Short task |
Filter the entries that follow, copying every line in which the word "objects" appears.

Data provided |

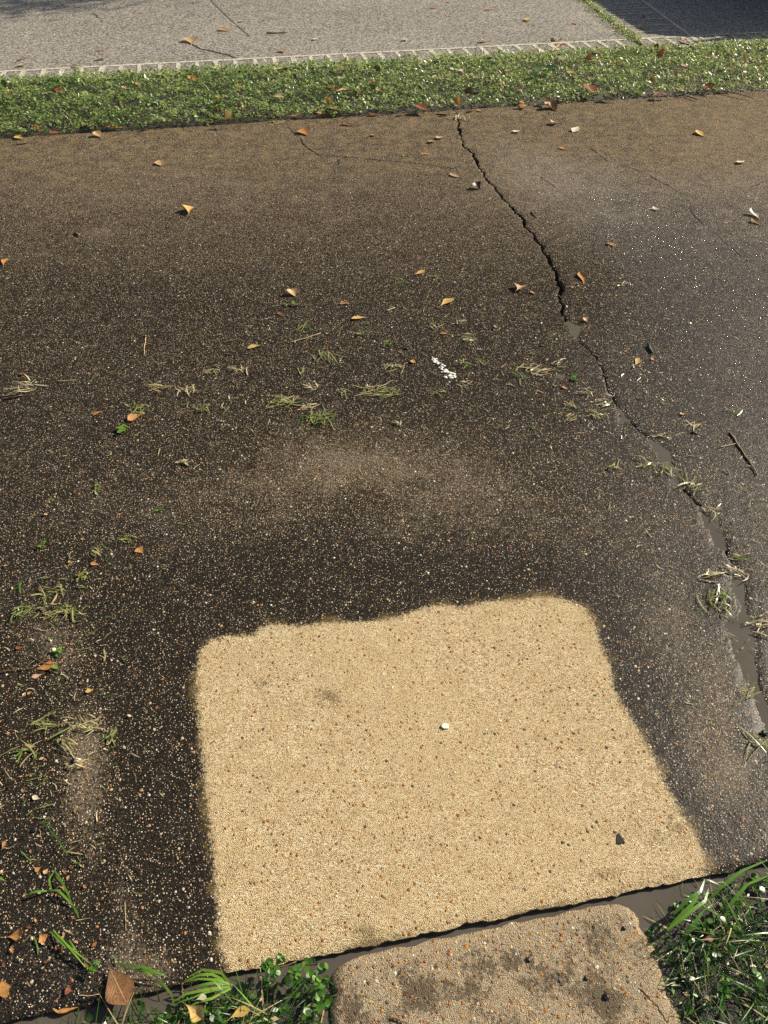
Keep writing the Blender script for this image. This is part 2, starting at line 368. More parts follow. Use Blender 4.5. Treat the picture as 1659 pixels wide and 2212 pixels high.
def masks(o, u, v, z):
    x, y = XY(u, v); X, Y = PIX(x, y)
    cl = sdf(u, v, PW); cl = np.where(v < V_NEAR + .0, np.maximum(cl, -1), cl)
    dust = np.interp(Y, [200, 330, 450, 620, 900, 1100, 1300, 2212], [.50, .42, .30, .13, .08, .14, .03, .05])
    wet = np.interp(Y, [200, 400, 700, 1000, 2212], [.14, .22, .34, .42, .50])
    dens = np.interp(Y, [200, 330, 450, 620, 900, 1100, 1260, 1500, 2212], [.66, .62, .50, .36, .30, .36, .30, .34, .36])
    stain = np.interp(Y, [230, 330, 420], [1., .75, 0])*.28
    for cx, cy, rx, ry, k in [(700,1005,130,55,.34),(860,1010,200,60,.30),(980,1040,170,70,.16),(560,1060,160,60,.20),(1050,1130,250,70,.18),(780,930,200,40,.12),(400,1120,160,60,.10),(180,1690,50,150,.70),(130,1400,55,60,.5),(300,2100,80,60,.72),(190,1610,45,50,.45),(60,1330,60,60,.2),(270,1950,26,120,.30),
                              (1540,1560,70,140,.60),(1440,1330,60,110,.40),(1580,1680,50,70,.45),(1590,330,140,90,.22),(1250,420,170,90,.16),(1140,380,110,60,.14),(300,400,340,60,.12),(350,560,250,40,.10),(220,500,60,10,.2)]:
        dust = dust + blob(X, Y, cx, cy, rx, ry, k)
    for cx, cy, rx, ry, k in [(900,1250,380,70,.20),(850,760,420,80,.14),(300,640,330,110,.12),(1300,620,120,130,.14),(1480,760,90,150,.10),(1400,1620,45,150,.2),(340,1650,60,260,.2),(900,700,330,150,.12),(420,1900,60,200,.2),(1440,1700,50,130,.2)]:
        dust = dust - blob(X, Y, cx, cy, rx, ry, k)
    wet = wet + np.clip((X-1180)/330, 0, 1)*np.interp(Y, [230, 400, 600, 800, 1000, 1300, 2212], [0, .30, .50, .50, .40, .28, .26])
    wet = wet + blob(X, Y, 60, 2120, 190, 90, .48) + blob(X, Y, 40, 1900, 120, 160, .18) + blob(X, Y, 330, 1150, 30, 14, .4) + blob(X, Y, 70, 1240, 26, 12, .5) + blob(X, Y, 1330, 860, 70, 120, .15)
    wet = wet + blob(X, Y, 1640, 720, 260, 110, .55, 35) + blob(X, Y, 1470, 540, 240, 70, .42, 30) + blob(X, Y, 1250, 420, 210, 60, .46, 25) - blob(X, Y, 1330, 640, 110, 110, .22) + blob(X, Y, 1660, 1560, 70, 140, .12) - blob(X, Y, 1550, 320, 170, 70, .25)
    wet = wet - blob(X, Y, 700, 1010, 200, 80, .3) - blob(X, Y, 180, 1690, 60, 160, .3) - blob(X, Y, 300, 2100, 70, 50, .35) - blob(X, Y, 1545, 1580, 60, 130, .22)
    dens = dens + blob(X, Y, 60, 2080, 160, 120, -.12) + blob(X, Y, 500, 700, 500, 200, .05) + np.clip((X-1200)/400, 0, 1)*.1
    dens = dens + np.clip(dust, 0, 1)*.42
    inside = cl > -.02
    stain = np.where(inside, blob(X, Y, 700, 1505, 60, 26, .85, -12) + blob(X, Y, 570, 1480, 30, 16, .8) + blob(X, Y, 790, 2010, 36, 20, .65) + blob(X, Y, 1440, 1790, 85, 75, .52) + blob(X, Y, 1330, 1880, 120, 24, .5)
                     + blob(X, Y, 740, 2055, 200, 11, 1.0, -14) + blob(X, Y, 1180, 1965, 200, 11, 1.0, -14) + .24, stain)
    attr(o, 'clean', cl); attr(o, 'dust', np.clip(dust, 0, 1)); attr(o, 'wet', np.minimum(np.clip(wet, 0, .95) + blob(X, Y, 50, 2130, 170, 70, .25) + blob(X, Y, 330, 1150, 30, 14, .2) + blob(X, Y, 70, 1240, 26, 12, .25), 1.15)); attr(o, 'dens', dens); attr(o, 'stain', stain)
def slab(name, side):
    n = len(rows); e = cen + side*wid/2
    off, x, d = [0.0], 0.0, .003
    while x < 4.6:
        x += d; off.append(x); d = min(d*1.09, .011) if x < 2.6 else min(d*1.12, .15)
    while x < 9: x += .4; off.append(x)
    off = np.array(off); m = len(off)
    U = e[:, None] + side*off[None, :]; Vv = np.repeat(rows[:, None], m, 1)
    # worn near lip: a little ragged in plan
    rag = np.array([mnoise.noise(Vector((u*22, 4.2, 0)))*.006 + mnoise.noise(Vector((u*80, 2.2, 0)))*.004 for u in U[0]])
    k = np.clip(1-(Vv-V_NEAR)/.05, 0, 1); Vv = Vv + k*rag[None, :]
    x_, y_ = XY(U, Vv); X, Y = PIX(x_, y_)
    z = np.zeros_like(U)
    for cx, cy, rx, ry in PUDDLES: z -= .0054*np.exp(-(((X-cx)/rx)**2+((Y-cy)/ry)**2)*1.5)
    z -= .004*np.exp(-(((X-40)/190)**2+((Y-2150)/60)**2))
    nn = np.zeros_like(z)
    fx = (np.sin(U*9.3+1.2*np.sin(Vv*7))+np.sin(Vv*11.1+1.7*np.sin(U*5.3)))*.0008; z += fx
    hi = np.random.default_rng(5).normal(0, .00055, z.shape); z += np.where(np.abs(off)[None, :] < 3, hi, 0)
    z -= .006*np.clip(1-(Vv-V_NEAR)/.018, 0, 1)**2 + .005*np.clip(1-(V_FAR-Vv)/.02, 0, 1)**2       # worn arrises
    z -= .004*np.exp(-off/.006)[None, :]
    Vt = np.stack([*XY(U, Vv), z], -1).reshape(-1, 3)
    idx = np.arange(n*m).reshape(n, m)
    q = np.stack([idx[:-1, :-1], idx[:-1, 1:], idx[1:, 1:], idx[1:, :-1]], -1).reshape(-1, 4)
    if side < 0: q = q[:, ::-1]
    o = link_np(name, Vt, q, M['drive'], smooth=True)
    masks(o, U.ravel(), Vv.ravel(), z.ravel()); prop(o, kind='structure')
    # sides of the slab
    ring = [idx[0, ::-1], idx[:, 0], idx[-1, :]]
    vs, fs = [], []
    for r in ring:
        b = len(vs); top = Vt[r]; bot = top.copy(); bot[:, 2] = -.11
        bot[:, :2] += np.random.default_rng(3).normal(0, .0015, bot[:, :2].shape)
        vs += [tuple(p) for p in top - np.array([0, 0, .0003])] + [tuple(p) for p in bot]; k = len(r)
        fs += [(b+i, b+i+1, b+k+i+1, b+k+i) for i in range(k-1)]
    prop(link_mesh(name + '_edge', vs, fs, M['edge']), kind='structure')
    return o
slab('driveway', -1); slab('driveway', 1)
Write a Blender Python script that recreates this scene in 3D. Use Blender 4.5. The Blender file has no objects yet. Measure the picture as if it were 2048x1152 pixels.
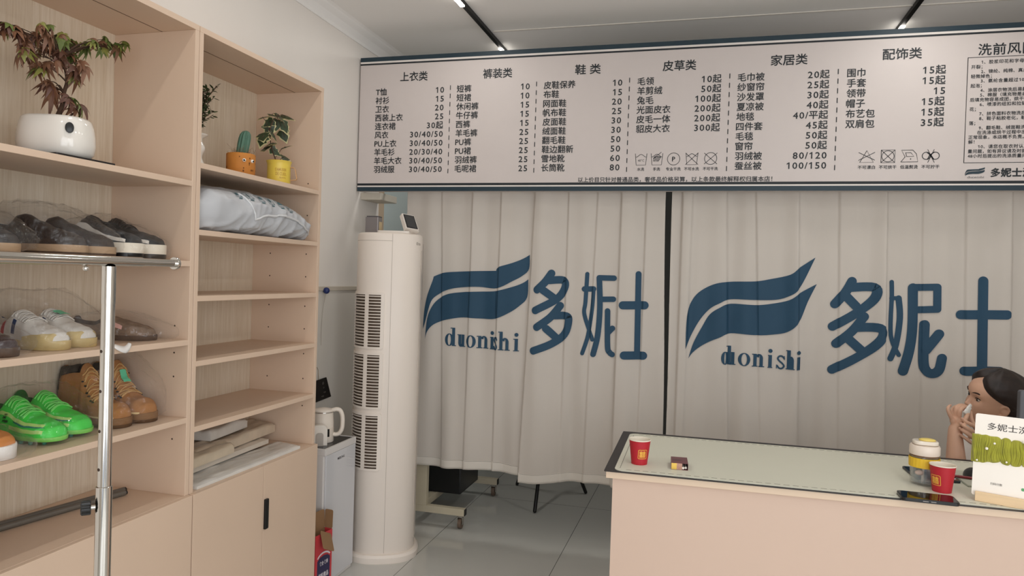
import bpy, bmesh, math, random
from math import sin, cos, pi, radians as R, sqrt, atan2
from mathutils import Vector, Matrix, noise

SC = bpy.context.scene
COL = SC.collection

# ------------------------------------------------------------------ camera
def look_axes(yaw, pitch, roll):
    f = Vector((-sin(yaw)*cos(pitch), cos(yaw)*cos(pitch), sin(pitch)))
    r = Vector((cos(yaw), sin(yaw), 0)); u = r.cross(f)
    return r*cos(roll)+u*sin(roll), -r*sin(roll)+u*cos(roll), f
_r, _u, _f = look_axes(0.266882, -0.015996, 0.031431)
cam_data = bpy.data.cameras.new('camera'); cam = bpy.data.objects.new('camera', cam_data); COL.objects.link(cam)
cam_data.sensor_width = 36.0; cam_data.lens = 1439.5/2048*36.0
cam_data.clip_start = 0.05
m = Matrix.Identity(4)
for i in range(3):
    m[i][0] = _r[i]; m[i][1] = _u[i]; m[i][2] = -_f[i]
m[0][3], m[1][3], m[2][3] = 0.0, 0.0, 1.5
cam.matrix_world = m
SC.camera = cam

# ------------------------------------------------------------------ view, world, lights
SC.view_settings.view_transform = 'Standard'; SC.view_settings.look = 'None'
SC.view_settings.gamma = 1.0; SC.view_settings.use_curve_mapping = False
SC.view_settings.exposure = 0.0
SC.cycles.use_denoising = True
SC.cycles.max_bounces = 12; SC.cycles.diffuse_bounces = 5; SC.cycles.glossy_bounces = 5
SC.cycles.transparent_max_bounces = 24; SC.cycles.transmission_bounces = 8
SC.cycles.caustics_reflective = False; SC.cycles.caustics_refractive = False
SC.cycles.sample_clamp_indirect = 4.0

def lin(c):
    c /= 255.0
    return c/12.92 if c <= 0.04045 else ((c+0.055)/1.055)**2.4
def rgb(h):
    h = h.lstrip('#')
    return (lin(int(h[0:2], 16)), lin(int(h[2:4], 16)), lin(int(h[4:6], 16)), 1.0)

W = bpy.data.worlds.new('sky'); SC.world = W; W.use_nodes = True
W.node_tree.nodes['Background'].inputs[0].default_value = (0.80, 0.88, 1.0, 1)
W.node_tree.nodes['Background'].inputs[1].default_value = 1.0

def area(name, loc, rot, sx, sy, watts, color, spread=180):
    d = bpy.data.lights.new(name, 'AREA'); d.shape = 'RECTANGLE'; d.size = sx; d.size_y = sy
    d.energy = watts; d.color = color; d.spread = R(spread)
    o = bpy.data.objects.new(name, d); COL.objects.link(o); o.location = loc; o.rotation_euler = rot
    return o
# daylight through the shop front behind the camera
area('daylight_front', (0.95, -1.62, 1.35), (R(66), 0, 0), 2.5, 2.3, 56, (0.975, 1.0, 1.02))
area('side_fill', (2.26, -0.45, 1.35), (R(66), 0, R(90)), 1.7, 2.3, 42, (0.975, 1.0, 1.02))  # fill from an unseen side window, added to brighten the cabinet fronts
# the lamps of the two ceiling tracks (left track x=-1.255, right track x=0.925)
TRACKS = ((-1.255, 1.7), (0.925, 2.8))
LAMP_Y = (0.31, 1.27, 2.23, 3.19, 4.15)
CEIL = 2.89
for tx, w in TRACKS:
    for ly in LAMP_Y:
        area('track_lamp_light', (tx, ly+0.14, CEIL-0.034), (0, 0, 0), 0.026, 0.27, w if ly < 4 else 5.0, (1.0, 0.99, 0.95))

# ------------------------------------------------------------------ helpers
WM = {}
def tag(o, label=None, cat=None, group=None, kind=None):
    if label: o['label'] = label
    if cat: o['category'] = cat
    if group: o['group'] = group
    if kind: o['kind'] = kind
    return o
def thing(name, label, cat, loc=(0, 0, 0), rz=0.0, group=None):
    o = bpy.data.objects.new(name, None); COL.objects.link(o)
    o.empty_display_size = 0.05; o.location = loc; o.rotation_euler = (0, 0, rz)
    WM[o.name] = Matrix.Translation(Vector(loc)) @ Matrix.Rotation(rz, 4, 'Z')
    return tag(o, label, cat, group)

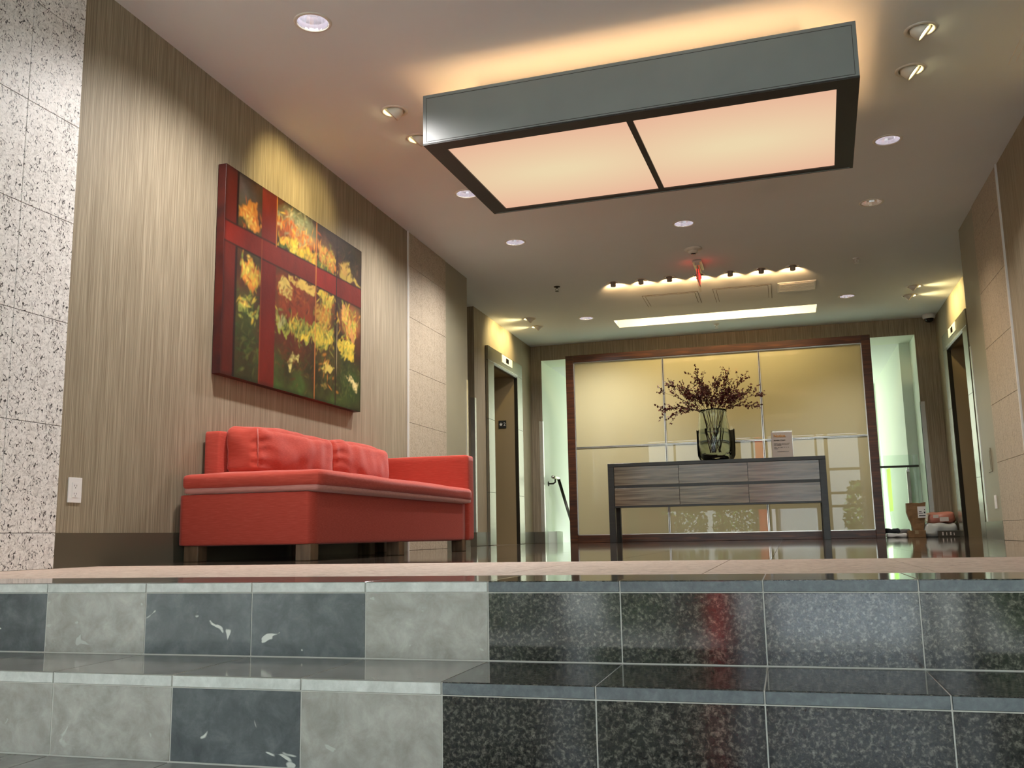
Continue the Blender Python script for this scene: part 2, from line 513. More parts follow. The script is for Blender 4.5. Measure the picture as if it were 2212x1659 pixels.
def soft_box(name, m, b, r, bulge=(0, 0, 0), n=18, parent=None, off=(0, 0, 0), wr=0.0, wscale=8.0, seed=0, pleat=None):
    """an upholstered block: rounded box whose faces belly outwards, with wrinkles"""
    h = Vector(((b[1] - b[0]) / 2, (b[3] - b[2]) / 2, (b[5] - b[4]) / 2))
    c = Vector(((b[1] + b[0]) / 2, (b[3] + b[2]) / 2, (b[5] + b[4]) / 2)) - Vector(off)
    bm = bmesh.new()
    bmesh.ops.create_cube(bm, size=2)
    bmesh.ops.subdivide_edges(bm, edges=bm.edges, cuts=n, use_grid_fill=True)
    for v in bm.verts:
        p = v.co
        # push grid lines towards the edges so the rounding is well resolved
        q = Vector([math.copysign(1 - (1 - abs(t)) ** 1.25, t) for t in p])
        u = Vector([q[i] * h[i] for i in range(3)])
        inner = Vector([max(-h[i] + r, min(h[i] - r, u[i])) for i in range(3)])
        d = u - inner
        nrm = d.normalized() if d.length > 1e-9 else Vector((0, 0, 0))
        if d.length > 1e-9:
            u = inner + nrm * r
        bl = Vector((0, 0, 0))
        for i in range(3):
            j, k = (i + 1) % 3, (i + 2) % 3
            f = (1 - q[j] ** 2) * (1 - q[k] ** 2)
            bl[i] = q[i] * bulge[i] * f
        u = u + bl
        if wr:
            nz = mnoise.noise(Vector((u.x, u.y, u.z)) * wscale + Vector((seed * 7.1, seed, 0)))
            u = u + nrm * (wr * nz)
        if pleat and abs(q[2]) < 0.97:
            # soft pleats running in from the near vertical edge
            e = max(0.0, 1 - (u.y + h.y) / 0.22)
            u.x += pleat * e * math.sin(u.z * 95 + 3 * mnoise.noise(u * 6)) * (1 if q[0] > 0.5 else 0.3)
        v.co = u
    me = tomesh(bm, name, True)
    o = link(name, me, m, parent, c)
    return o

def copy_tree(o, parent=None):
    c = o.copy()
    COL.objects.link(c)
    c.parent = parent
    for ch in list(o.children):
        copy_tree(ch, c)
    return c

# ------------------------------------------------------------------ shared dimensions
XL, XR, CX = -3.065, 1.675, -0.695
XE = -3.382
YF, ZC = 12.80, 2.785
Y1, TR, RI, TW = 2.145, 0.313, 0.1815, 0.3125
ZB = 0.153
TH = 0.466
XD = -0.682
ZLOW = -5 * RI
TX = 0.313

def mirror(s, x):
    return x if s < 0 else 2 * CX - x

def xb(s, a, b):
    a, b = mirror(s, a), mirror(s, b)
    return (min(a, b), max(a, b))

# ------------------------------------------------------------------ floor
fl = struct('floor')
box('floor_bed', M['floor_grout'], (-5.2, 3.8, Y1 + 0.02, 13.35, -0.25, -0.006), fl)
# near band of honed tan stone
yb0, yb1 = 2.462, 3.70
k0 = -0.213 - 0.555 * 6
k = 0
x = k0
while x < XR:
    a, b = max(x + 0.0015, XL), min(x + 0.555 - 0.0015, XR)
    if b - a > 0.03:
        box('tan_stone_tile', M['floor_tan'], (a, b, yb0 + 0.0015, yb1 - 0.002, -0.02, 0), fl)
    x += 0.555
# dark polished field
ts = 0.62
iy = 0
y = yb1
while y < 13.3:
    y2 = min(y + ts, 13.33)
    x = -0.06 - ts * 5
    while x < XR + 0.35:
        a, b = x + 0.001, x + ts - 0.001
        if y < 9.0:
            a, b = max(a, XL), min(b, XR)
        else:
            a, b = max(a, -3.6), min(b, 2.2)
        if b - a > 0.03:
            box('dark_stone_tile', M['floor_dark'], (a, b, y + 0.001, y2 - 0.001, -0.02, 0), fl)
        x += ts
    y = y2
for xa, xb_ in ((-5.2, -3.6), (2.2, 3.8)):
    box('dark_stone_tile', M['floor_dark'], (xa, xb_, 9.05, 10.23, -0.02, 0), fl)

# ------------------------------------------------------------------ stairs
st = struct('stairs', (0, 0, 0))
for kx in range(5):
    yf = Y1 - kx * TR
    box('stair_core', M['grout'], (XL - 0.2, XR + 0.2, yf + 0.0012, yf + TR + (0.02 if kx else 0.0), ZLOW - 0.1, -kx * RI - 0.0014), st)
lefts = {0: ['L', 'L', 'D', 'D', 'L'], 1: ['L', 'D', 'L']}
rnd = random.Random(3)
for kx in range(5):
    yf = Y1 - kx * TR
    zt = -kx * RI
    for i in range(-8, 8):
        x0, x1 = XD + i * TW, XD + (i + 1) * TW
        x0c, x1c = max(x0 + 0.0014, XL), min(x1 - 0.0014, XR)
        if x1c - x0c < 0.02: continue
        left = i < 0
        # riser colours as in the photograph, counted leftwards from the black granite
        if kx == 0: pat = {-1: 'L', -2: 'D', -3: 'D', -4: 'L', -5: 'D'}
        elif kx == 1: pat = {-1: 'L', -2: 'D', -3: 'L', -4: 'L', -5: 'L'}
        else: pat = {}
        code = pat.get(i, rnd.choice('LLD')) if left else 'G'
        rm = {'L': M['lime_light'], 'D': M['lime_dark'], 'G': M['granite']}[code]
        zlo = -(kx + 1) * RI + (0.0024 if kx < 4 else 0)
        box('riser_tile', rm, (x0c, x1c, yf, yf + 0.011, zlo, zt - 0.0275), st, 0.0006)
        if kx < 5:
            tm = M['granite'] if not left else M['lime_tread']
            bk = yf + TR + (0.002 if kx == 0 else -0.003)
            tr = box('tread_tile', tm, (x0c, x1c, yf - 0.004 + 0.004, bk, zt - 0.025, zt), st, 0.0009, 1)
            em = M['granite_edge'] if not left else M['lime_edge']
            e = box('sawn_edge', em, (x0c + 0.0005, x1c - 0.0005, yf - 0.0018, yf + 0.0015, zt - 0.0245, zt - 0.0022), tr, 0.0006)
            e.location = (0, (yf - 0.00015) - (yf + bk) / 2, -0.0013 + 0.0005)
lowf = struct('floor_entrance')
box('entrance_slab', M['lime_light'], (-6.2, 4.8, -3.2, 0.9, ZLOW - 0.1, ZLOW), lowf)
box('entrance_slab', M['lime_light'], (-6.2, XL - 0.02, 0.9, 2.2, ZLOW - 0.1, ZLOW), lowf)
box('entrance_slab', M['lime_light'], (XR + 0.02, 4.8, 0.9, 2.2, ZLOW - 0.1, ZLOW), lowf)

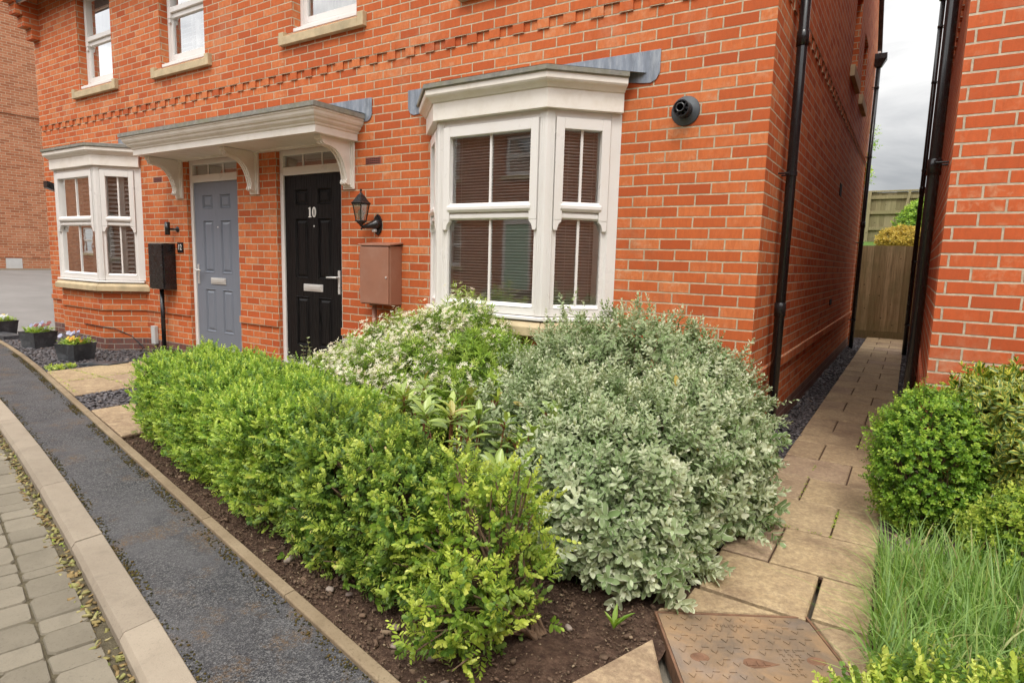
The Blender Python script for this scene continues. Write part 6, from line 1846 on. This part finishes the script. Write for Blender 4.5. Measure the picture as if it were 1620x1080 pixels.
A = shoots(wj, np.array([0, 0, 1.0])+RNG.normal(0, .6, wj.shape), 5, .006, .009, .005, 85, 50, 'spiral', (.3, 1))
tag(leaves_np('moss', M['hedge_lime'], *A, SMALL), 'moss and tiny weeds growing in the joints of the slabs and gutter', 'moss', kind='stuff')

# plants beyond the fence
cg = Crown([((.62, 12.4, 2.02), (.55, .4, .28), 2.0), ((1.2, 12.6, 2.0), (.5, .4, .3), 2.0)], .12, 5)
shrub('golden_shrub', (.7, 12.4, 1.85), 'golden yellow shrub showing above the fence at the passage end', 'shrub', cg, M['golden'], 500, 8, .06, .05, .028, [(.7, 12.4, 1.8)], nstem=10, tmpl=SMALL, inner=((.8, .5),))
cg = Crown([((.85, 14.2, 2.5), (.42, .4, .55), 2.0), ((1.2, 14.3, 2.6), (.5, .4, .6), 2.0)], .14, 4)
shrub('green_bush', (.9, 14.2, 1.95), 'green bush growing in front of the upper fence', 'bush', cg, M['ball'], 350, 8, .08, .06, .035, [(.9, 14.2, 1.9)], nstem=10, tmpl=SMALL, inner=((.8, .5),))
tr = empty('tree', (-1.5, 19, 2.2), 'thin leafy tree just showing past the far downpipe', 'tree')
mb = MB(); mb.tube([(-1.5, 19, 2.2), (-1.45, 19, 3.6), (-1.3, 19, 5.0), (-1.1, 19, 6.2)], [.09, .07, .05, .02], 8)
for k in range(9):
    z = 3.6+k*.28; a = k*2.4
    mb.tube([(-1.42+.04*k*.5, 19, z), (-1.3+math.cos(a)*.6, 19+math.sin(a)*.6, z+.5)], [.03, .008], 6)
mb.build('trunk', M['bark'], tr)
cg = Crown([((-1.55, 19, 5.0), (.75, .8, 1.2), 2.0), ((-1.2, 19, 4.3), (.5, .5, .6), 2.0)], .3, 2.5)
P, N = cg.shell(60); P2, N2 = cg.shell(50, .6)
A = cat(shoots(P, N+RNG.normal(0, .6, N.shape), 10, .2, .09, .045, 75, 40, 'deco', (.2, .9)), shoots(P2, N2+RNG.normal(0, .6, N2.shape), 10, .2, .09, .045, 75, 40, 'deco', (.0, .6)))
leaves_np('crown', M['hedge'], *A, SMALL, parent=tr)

Full answer |
Write a Blender Python script that recreates this scene in 3D. Use Blender 4.5. The Blender file has no objects yet. Measure the picture as if it were 2048x1152 pixels.
cam_data = bpy.data.cameras.new('camera'); cam = bpy.data.objects.new('camera', cam_data); COL.objects.link(cam)
    o = bpy.data.objects.new(name, d); COL.objects.link(o); o.location = loc; o.rotation_euler = rot
    o = bpy.data.objects.new(name, None); COL.objects.link(o)
    COL.objects.link(c)